▶ [Your task]
Your job is to return the lines between the line holding "Reconstruct this image" and the line holding "from mathutils import Vector, Matrix", inclusive, exactly and with no pictures.

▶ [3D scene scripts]
------------

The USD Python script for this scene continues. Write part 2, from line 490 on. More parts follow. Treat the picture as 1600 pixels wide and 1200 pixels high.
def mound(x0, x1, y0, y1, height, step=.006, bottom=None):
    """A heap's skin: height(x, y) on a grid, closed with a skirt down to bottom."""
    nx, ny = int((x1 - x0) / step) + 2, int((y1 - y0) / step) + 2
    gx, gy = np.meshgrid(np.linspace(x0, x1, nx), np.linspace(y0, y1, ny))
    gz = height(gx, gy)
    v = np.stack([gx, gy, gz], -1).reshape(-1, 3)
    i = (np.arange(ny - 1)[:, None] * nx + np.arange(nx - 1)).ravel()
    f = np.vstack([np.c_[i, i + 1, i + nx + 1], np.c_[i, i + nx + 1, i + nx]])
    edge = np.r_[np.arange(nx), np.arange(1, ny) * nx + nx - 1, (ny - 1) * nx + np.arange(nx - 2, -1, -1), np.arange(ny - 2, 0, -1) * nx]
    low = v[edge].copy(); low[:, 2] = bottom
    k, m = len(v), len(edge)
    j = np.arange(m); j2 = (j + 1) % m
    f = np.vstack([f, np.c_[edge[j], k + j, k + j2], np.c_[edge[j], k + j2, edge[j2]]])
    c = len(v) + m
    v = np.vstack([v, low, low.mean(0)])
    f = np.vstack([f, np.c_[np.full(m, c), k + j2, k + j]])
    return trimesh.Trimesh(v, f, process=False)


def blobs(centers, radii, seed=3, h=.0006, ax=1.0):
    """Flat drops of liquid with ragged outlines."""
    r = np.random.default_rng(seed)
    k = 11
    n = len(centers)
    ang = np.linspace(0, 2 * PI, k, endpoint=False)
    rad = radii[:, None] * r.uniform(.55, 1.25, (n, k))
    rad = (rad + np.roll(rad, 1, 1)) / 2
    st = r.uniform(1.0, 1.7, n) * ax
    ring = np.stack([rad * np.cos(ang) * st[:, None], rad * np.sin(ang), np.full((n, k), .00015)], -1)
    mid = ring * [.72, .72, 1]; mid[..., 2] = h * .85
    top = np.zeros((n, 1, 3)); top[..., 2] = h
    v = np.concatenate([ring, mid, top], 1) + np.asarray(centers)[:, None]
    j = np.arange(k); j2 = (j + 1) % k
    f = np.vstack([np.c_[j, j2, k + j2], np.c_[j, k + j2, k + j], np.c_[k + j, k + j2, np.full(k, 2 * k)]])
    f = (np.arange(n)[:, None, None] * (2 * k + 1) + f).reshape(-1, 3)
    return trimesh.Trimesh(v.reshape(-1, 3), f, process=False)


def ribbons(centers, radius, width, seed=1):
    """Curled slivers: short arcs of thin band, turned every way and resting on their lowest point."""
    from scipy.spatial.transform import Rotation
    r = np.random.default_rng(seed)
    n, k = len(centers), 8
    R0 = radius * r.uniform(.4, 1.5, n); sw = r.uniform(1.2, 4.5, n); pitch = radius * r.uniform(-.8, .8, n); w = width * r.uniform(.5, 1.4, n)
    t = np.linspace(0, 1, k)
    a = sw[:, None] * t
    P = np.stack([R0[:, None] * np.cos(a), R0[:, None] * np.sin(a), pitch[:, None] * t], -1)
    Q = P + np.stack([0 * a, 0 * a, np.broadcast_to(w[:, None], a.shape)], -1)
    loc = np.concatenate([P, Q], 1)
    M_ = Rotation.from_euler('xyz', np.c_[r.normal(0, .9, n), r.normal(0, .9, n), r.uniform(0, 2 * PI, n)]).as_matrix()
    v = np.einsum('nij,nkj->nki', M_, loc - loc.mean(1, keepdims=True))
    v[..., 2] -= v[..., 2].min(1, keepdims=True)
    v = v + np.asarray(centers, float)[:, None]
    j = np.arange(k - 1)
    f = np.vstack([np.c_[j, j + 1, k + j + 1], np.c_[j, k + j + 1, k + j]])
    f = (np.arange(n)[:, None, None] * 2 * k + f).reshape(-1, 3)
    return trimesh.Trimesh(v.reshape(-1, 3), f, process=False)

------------

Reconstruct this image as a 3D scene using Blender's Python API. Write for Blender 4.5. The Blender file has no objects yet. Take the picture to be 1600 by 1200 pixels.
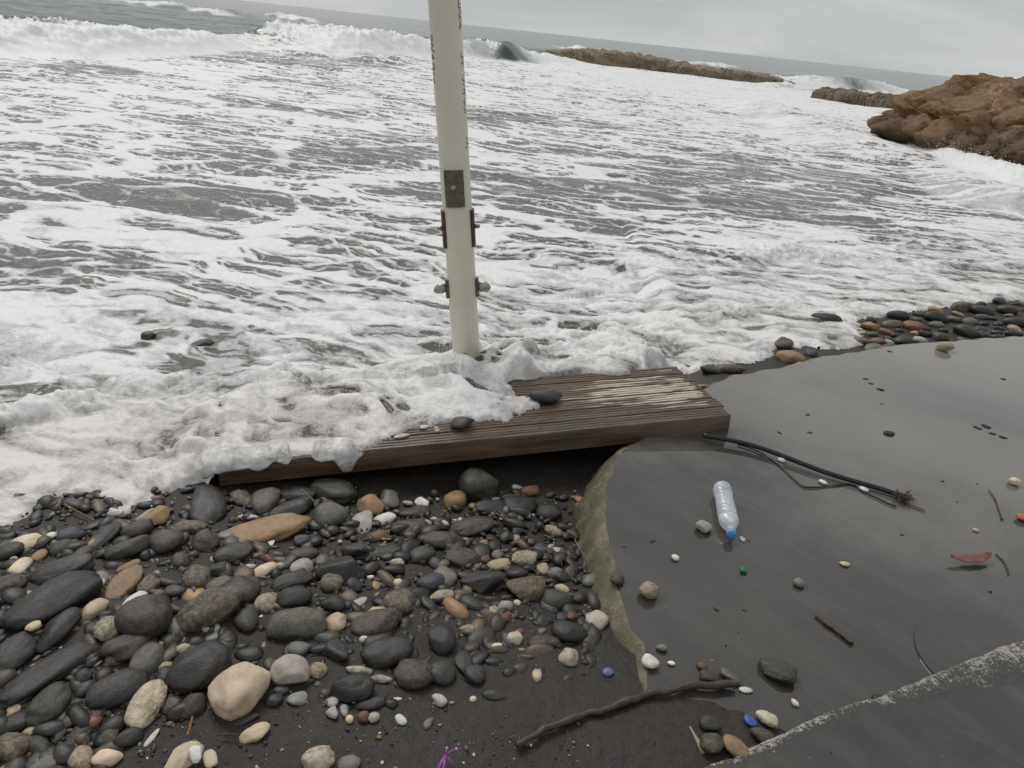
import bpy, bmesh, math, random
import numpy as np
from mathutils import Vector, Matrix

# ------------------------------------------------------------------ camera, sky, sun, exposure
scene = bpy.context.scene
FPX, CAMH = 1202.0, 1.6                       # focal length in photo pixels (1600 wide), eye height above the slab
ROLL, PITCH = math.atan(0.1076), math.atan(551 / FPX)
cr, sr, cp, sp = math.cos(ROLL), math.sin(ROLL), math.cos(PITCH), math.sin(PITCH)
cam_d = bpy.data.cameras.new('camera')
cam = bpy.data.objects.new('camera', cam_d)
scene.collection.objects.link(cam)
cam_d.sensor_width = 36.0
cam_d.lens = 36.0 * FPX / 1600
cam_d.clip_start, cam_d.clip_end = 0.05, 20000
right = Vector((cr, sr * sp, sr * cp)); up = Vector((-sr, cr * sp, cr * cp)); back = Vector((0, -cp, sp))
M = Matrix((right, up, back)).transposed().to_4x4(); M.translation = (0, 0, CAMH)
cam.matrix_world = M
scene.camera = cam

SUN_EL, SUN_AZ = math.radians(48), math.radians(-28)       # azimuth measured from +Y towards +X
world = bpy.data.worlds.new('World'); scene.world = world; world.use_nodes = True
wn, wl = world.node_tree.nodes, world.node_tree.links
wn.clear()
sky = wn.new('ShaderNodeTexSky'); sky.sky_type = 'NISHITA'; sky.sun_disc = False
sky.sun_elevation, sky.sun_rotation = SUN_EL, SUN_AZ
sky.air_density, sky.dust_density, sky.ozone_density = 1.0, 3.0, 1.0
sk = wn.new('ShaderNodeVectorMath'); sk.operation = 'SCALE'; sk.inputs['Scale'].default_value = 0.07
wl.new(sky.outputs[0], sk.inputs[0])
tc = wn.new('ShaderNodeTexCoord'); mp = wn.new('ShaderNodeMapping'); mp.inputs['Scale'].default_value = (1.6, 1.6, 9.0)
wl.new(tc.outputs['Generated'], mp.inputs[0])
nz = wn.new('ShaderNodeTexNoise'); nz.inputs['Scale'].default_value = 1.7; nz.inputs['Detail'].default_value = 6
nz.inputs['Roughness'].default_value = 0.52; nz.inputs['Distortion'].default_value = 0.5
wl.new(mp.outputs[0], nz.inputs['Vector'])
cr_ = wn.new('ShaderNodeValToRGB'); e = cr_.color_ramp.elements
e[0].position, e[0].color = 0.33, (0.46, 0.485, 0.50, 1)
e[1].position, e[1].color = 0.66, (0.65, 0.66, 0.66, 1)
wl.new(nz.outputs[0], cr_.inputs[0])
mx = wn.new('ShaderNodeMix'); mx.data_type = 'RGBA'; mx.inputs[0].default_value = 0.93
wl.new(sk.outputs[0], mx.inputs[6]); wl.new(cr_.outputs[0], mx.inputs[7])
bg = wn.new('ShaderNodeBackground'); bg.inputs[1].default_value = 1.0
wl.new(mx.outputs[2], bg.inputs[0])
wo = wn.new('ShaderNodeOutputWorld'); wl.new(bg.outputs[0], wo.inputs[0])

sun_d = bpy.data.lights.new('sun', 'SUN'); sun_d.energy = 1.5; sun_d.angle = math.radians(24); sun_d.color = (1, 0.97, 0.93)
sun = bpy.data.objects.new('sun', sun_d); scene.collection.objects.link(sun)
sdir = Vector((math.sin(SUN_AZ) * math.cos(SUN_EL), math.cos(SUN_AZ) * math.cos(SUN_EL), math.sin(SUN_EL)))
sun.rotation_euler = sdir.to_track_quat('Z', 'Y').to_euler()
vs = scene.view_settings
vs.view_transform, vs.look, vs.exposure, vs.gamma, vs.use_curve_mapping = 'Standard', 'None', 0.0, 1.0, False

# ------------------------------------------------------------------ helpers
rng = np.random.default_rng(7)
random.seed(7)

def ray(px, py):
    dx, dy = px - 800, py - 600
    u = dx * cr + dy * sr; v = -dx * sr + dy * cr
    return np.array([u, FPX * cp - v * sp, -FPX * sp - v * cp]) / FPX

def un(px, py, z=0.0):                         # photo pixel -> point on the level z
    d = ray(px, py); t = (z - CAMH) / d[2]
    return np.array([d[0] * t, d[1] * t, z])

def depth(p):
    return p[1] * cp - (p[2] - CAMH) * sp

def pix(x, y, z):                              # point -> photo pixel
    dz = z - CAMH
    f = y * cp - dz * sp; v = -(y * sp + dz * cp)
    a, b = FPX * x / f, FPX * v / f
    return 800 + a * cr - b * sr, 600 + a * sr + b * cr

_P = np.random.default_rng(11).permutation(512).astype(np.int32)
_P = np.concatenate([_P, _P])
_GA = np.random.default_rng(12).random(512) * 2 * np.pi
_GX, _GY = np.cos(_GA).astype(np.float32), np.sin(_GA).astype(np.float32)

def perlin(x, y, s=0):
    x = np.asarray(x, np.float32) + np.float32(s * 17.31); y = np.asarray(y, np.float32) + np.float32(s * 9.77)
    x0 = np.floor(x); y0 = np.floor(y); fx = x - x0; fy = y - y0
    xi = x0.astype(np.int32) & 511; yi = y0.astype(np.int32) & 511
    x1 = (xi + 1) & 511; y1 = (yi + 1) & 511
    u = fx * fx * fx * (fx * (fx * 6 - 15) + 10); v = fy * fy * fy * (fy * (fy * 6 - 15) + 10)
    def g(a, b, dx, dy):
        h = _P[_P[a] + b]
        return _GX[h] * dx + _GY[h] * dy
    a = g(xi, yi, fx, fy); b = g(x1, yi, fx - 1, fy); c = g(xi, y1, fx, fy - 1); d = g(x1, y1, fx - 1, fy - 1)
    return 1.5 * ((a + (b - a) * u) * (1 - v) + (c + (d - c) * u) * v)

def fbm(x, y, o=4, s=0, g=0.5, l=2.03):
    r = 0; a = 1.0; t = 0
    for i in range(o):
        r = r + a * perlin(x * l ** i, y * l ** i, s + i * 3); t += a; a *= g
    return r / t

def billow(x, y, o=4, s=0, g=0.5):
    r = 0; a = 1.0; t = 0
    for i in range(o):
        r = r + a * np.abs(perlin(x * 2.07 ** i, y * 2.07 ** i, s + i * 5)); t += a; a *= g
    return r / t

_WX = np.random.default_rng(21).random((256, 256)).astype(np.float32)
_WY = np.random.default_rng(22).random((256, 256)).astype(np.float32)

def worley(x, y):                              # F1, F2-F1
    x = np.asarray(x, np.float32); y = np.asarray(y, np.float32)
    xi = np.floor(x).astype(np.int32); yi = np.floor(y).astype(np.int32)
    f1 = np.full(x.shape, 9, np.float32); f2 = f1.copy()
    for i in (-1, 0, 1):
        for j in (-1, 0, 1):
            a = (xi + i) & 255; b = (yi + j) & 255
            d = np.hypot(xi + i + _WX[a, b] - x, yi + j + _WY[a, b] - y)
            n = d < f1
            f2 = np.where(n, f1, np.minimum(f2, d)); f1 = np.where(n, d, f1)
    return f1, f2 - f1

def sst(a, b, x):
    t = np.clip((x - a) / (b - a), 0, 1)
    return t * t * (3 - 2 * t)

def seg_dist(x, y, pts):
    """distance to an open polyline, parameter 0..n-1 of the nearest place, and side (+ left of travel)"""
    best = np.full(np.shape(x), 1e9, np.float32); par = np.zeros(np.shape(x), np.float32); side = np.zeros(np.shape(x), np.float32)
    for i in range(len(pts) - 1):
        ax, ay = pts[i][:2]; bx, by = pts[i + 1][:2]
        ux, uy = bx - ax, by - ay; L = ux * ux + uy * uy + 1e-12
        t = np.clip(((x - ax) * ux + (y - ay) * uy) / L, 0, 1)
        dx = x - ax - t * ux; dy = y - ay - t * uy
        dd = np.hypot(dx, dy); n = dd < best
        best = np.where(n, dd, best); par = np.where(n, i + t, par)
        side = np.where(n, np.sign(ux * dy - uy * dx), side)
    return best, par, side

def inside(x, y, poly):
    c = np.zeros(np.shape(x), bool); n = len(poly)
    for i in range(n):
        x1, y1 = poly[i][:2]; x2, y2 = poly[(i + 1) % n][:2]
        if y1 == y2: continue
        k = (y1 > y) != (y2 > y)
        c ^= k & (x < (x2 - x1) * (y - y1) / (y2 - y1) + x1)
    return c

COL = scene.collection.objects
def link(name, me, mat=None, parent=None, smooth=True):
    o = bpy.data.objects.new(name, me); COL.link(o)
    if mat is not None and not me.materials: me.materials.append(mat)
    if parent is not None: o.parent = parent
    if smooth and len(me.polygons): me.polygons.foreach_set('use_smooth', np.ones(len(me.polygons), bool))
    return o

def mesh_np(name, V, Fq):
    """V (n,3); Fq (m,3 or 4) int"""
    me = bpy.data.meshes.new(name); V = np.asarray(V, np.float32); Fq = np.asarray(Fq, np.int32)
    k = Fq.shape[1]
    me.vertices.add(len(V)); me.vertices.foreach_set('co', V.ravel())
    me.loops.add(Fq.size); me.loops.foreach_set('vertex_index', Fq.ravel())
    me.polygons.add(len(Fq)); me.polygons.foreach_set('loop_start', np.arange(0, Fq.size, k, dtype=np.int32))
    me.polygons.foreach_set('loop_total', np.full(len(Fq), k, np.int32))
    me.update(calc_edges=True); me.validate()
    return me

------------

▶ [The response]
Reconstruct this image as a 3D scene using Blender's Python API. Write for Blender 4.5. The Blender file has no objects yet. Take the picture to be 1600 by 1200 pixels.
import bpy, bmesh, math, random
import numpy as np
from mathutils import Vector, Matrix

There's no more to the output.